We may never know what triggered Spengler, convicted of manslaughter decades ago in the hammer slaying of his grandmother. But a rambling note found near his body included a line that left no doubt of his intentions: “I still have to get ready to see how much of the neighborhood I can burn down, and do what I like doing best, killing people.”
The volunteer firefighters he targeted were public servants who rushed out into the predawn of Christmas Eve to fight a fire and protect whoever might be home. As is often the case with such volunteers, the two who died were also public servants professionally — one a police lieutenant, the other a 911 dispatcher. They trusted that someone needed their help and responded without hesitation.
Spengler may have gunned them down with the same type of weapon used in the Newtown, Conn., school shootings — a Bushmaster .223 semi-automatic rifle. He also had a shotgun and a revolver, but authorities say the range from which he killed the firefighters suggests he was using the semi-automatic rifle.

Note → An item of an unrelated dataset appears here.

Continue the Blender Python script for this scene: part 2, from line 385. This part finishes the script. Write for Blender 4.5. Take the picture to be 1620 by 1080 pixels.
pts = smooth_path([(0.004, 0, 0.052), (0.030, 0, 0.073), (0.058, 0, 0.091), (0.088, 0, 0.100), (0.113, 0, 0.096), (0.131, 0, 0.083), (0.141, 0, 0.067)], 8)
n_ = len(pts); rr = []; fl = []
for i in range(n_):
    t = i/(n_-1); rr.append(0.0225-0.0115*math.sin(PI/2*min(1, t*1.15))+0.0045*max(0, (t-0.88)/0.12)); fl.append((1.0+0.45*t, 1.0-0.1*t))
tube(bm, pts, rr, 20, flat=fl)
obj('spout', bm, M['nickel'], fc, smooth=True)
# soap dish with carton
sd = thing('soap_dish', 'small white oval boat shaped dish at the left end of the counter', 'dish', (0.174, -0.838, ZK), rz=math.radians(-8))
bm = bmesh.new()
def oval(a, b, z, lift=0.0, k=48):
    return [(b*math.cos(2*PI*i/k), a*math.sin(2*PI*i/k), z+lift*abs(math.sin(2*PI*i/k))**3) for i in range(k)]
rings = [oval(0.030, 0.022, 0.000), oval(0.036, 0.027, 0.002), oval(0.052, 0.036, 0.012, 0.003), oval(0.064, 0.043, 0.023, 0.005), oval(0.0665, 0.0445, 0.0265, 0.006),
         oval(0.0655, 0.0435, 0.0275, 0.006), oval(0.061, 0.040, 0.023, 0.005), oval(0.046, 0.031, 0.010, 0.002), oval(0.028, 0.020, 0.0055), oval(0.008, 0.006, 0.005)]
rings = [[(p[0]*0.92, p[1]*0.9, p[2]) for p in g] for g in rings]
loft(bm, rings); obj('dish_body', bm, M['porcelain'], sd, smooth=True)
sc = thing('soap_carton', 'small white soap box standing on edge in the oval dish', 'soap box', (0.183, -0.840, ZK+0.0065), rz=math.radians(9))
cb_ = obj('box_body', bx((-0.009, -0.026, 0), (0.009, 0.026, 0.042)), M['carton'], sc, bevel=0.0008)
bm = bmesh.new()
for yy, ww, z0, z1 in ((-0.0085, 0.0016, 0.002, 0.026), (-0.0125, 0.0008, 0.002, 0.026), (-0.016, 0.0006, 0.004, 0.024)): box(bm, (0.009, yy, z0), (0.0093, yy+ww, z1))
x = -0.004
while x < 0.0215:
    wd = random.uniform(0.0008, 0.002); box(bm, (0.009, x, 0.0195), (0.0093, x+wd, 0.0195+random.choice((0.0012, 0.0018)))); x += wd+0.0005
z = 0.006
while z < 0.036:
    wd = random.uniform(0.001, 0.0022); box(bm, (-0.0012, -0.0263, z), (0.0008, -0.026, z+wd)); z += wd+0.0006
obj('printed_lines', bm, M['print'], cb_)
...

Cerberus Capital Management, the investment firm that owns Madison, N.C.-based Bushmaster and other gun manufacturers in the Freedom Group, announced it would sell off the group after the Newtown shootings. The school massacre was “a watershed event that has raised the national debate on gun control to an unprecedented level.”
Indeed, 2012 has turned into a watershed year, one that is opening everyone’s eyes to the dangerous and all-to-frequent combination of mental instability and high-powered weaponry. The problem is too large to solve by simply arming more people with guns.